Christian Zschieschang: Ortsnamenforschung im digitalen Zeitalter. Einige konzeptionelle Überlegungen (S. 249–265)
Mit dem Argument, das „öffentliche Interesse“ sei auf eine weitgehend traditionell operierende, historisch-philologische Toponomastik gerichtet (S. 250), diese hätte jedoch in Deutschland erst etwa die Hälfte aller Toponyme (gemeint sind Siedlungsnamen) bearbeitet, skizziert der Autor ein interessantes Datenbankmodell, das fähig wäre, „Forschungserträge der Namenkunde nicht nur zu speichern und zu präsentieren, sondern auch zu generieren“ (S. 261). Es würde eine flächendeckende digitale Erfassung bundesdeutscher Toponyme sicherlich beschleunigen und optimieren. Gleichwohl betont der Autor, dass nach wie vor viel regionale Arbeit notwendig sei. „Im wohlhabenden Deutschland sollte es“ aber „möglich sein, für eine letztlich überschaubare Anzahl, die sich vielleicht auf eine halbe Million Siedlungsnamen schätzen ließe, entsprechende Forschungen zu organisieren und zu finanzieren“ (S. 251). Der an pointierten Formulierungen nicht arme Beitrag trifft einen wichtigen Punkt: Was in der scientific community als altbacken, rückständig und überholt gilt (nämlich die Fokussierung auf die Etymologie von Namen), interessiert die Öffentlichkeit nach wie vor sehr. Wenn also das Schlagwort der gesellschaftlichen Relevanz, das für die Förderung von Forschungsprojekten gerne gebraucht wird, auch weiterhin nicht nur ein Lippenbekenntnis sein soll, so sind Initiativen, wie sie der Autor schildert, äußerst begrüßenswert: die Ermöglichung der philologischen Erschließung von Namenlandschaften auf einem modernen technischen (und selbstredend: wissenschaftlichen) Stand, wobei der Namenforscher, die Namenforscherin selbst bei der Konzeptionierung der technischen Grundlage mitzureden hat. Insofern handelt es sich um einen willkommenen Beitrag in dem Sammelband, der auch der traditionellen Toponomastik eine (prominente) Stimme verleiht.

Fazit

Der Band präsentiert sich als ausgewogene Mischung interessanter Beiträge, die zwar weniger eine effektive Standortbestimmung der (germanistischen) Toponomastik im 21. Jahrhundert darstellen denn vielmehr demonstrieren, dass Toponyme in sehr vielen, sehr unterschiedlichen Kontexten großes Untersuchungspotenzial besitzen.
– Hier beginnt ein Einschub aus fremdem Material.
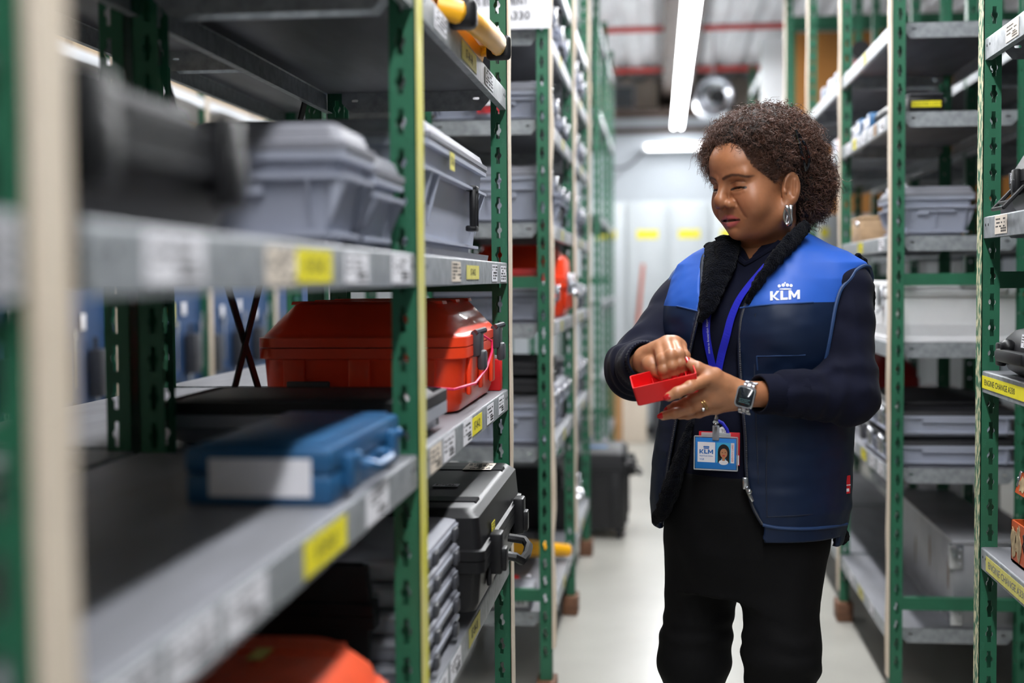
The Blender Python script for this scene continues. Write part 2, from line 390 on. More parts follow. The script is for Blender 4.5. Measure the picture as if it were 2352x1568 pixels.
def rack(side, X, ys, levels, label, group='green slotted post shelving racks', strips=None, beams=(1.32, .34), skip=(), depth=DEP, z0=.075, top=None):
    """side +1: stands right of its aisle, -1: left. X aisle face, ys post positions, levels = shelf tops"""
    e = empty('shelving_rack', (X, ys[0], 0), label, 'shelving rack', group)
    e['_side'] = side; R = {'e': e, 'shelf': {}, 'X': X, 'side': side, 'ys': ys}
    for i, y in enumerate(ys):
        for back in (0, 1):
            px = 0 if not back else side*depth
            p = link('post', PM[side if not back else -side], e, (px, y-ys[0], z0))
            bl = link('wood_block', BLOCK[side] if not back else BLOCKB[-side], e, (px, y-ys[0], .0752))
            if strips and not back and strips.get(i):
                m, kw = strips[i]; link('edge_strip', strip_mesh(side, m=m, **kw), p)
        for bz in beams:
            if (i == 0 or i == len(ys)-1):
                yb = (.006 if i == 0 else .004)
                b = MB().box(*sorted((side*(PWID-.004), side*(depth-PWID+.004))), yb, yb+.03, bz-.018, bz+.018)
                b.build('cross_beam', M['green'], e, (0, y-ys[0], 0))
    for i in range(len(ys)-1):
        for k, lv in enumerate(levels):
            if (i, k) in skip: continue
            if side > 0: s = link('shelf', SHELF, e, (side*.003, ys[i]-ys[0]+PDEP+.001, lv))
            else: s = link('shelf', SHELF, e, (side*.003, ys[i+1]-ys[0]-.001, lv), (0, 0, math.pi))
            R['shelf'][(i, k)] = s
    return R
def wm(o):
    m = o.matrix_basis.copy() if not o.parent else wm(o.parent) @ Matrix.LocRotScale(o.location, o.rotation_euler, o.scale)
    return Matrix.LocRotScale(o.location, o.rotation_euler, o.scale) if not o.parent else m
SEED = [0]
def lip_label(R, key, px0, px1, kind='barcode', paper='paper', zf=(.12, .9), dz=0):
    """sticker on a shelf lip between two positions along the lip (given by where they fall on the lip plane)"""
    s = R['shelf'][key]; side = R['side']; X = R['X']+side*.003-side*.0006
    ya, yb = onX(px0, 640, X).y, onX(px1, 640, X).y; ya, yb = min(ya, yb), max(ya, yb)
    lip_label_y(R, key, ya, yb, kind, paper, zf)
def lip_label_y(R, key, ya, yb, kind='barcode', paper='paper', zf=(.12, .9)):
    s = R['shelf'][key]; side = R['side']; X = R['X']+side*.003-side*.0006
    zt = wm(s).translation.z; h = .046; SEED[0] += 1
    mb = MB(); sticker(mb, Matrix.Identity(4), yb-ya, h*(zf[1]-zf[0]), kind, SEED[0])
    W = facing((X, (ya+yb)/2, zt-h+h*(zf[0]+zf[1])/2), (-side, 0, 0))
    o = link('shelf_label', mb.mesh('shelf_label', [M[paper], M['ink']]), s)
    o.matrix_local = wm(s).inverted() @ W
    return o
post_y = [YL+BAY*i for i in range(-1, 7)]
pl = dict(H0=.0, H1=2.9)
L1 = rack(-1, -AL, [.70-BAY, .70, YL+BAY, YL+2*BAY], [.25, .709, 1.082, 1.366, 1.7525, 2.2],
          'green post shelving rack in the left foreground with cases and grey boxes', beams=(1.32, .34),
          strips={1: (M['pale'], dict(seed=2, wave=.0012, **pl)), 2: (M['yellowstrip'], dict(seed=3, wave=.0003, thick=.002, **pl)),
                  3: (M['pale'], dict(seed=4, wave=.0012, thick=.003, **pl))})
BK = rack(1, -.768-DEP, [YL-BAY+.02, YL+.02, YL+BAY+.02, YL+2*BAY+.02, YL+3*BAY+.02, YL+4*BAY+.02], [.25, .709, 1.082, 1.86, 2.2],
          'green post shelving rack standing back to back behind the left foreground rack')
L2 = rack(-1, -AL, [YL+3*BAY, YL+4*BAY, YL+5*BAY], [.28, .80, 1.19, 1.505, 1.825, 2.10, 2.36],
          'middle left shelving rack filled with grey boxes beyond the cross aisle',
          strips={0: (M['pale'], dict(seed=5, wave=.004, thick=.009, H0=.1, H1=2.9)), 1: (M['pale'], dict(seed=6, wave=.004, thick=.009, H0=.25, H1=2.9)), 2: (M['pale'], dict(seed=8, wave=.003, thick=.009, H0=.5, H1=2.9))})
L3 = rack(-1, -AL, [7.75, 8.9, 10.05], [.3, .75, 1.2, 1.7, 2.3, 2.8], 'far left green shelving rack beside the white cabinets')
R0 = rack(1, AR, [YR-2*BAY+PDEP*0, YR-BAY, YR], [.26, .742, 1.125, 1.455, 1.834, 2.2], 'green rack with worn cream post edge at the right frame edge',
          strips={2: (M['chip'], dict(seed=9, wave=.0001, thick=.0006, **pl))})
R1 = rack(1, AR, [YR+BAY, YR+2*BAY, YR+3*BAY, YR+4*BAY], [.2575, .747, 1.129, 1.4515, 1.823, 2.088], 'right shelving rack behind the woman with white box and grey trays',
          skip={(1, 3), (2, 3)}, strips={k: (M['pale'], dict(seed=11+k, wave=.0018, thick=.005, H0=.04, H1=2.9)) for k in range(4)})
R2 = rack(1, AR+.02, [9.75, 10.9], [.3, .75, 1.2, 1.7, 2.3, 2.8], 'far right green shelving rack with a white end panel')
MB().box(.0, DEP, -.03, -.012, .1, 3.0).build('end_panel', M['whitep'], R2['e'])
# braces behind the left rack
for s in (1, -1):                                            # two flat bars, one just behind the other
    ya, yb = 2*BAY+.02, 3*BAY-.02; zc, hz = 1.22, .62*s; xb = -DEP-.0075-.0045*(s < 0)
    n_ = Vector((0, -2*hz, yb-ya)).normalized()*.011
    p = [Vector((0, ya, zc-hz))+n_, Vector((0, yb, zc+hz))+n_, Vector((0, yb, zc+hz))-n_, Vector((0, ya, zc-hz))-n_]
    MB().prism([(q.y, q.z) for q in p], xb-.002, xb+.002, 0, 'x').build('cross_brace', M['ink'], L1['e'])

# shelf labels, left foreground rack
for key, px0, px1, kind, paper, zf in [
    ((1, 3), 335, 470, 'barcode', 'paper', (.15, .95)), ((1, 3), 612, 680, 'dense', 'paperbuff', (.1, .85)), ((1, 3), 682, 762, '07-03-02', 'yellow', (.15, .85)),
    ((1, 3), 792, 846, 'barcode', 'paper', (.12, .85)), ((1, 3), 900, 942, 'barcode', 'paper', (.1, .9)), ((0, 3), 0, 40, 'dense', 'paper', (.0, .98)),
    ((2, 3), 1038, 1058, 'dense', 'paperbuff', (.12, .85)), ((2, 3), 1072, 1100, '07-04-03', 'oldyellow', (.2, .75)), ((2, 3), 1130, 1142, 'dense', 'paper', (.1, .85)), ((2, 3), 1150, 1162, 'dense', 'paper', (.08, .82)),
    ((2, 2), 984, 1010, 'barcode', 'paperbuff', (.05, .9)), ((2, 2), 1015, 1041, 'barcode', 'paper', (.05, .92)), ((2, 2), 1061, 1081, 'barcode', 'paper', (.05, .95)),
    ((2, 2), 1081, 1104, '07-04-02', 'yellow', (.15, .85)), ((2, 2), 1116, 1131, 'barcode', 'paper', (.1, .9)), ((2, 2), 1143, 1155, 'barcode', 'paper', (.12, .9)),
    ((1, 2), 835, 886, 'barcode', 'paper', (.08, .92)), ((1, 2), 690, 788, '07-03-01', 'yellow', (.1, .85)), ((1, 2), 505, 600, 'barcode', 'paper', (.12, .88)), ((1, 2), 370, 485, 'barcode', 'paper', (.12, .88)), ((1, 2), 210, 345, 'dense', 'paper', (.1, .85)),
    ((2, 1), 1026, 1051, 'barcode', 'paper', (.1, .9)), ((2, 1), 990, 1020, 'barcode', 'paper', (.1, .9)), ((2, 1), 1070, 1096, '07-04-01', 'oldyellow', (.15, .9)),
    ((2, 4), 1004, 1030, 'dense', 'paper', (.15, .85)), ((2, 4), 1065, 1098, '07-04-04', 'oldyellow', (.12, .85)), ((2, 4), 1118, 1136, 'dense', 'paper', (.15, .9))]:
    lip_label(L1, key, px0, px1, kind, paper, zf)
for k in range(6):
    for i in (0, 1):
        y0_ = L2['ys'][i]
        for q in range(3):
            lip_label_y(L2, (i, k), y0_+.2+.3*q+.05*((k*7+q) % 3), y0_+.28+.3*q+.05*((k*7+q) % 3), 'barcode', ('paper', 'oldyellow', 'paper')[q], (.12, .88))
for (k, i, ya, yb, kind, paper) in [(4, 0, .72, .79, 'dense', 'yellow'), (4, 0, .5, .58, 'barcode', 'paper'), (4, 0, .36, .42, 'barcode', 'paper'), (4, 0, .27, .31, 'barcode', 'card'), (4, 0, .1, .2, 'barcode', 'paper'), (4, 0, .62, .69, 'barcode', 'paper'), (4, 0, .86, .95, 'barcode', 'paper'),
        (5, 0, .48, .56, 'dense', 'oldyellow'), (3, 0, .1, .2, 'barcode', 'paper'), (3, 0, .55, .66, 'dense', 'yellow'), (1, 0, .1, .2, 'barcode', 'paper'), (1, 0, .27, .37, 'barcode', 'paper'), (1, 0, .45, .56, 'dense', 'yellow'), (1, 0, .72, .82, 'barcode', 'paper'),
        (0, 0, .28, .36, 'barcode', 'paper'), (0, 0, .5, .62, 'dense', 'oldyellow'), (0, 0, .75, .84, 'barcode', 'paper'), (4, 1, .2, .3, 'barcode', 'paper'), (4, 1, .5, .6, 'dense', 'yellow')]:
    lip_label_y(R1, (i, k), R1['ys'][i]+ya+.05, R1['ys'][i]+yb+.05, kind, paper)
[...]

Es zeigt sich, dass es nicht mehr ausschließlich darum gehen muss, das Wesen der Toponyme als isolierte sprachliche Einheiten zu bestimmen, sondern dass es sich generell lohnt, größere Kontexte zu betrachten und diese daraufhin zu befragen, welche Rolle die Toponyme darin spielen, sei es im Hinblick auf Mehrsprachigkeit, große Textkorpora, syntaktische Zusammenhänge, geographische Orientierungssysteme, einzelne Textsorten usw.

Den handlichen Band, der sehr zu Recht in der prominenten und angesehenen „Reihe Germanistische Linguistik“ erschienen ist, beschließt ein gründliches Register (S. 267–270), eine noch immer außerordentlich nützliche Dienstleistung an die Leserin, den Leser, der noch ein Buch vor sich hat und dessen Text nicht bloß per elektronischen Suchbefehl nach bestimmten Stich- und Schlagwörtern durchsucht.